Foi esse aspecto de neutralidade que possibilitou a clivagem entre a produção de ciência e a ética, aspecto essencial para o aumento da eficiência dos cientistas, que alienaram suas questões éticas para os governantes e os políticos que iriam aplicar de forma melhor ou pior o que havia sido descoberto nas pesquisas. Para o produtor de conhecimento, bastava a verdade racional que significava a adequação racional de suas linguagens ao fenômeno que estava sendo estudado. Para os neo-positivistas, a busca dessa verdade importava em uma duplicidade de contextos: o contexto de descoberta, domínio das técnicas cada vez mais adequadas para dar conta dos fenômenos e o contexto de validação, domínio da lógica e da matemática, linguagens dedutivas sofisticadas, que tem como escopo validar o que é descoberto. No entender dessa corrente de pensamento, o método que valida a descoberta é um só: o hipotético-dedutivo. É a partir desse olhar que o mundo dos fenômenos é encarado como eterno e a espera do aperfeiçoamento das armadilhas técnicas e lógicas para poder explicá-los. Não há lugar para valores (que são ideológicos, ou campo do dever-ser da moral) e não existe espaço para o acontecimento, para o singular, para o pontual, para o que brilha como uma centelha, para nunca mais retornar.  

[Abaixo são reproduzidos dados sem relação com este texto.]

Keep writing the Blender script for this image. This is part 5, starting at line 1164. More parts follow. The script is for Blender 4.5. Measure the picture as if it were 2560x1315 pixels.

São essas mesmas tendências que vão reintroduzir a visão de um mundo harmônico, onde a contradição e os conflitos são exceção. Procura-se a regularidade, as semelhanças, o rigor do objeto, tendo como recorte o imaginário segundo o qual só o experimentável, o dedutível, o validável podem ser objeto do conhecimento verdadeiro. Tudo mais é sentimento, perfumaria, folclore, primitivismo ou metafísica. Chegou-se assim à assepcia total.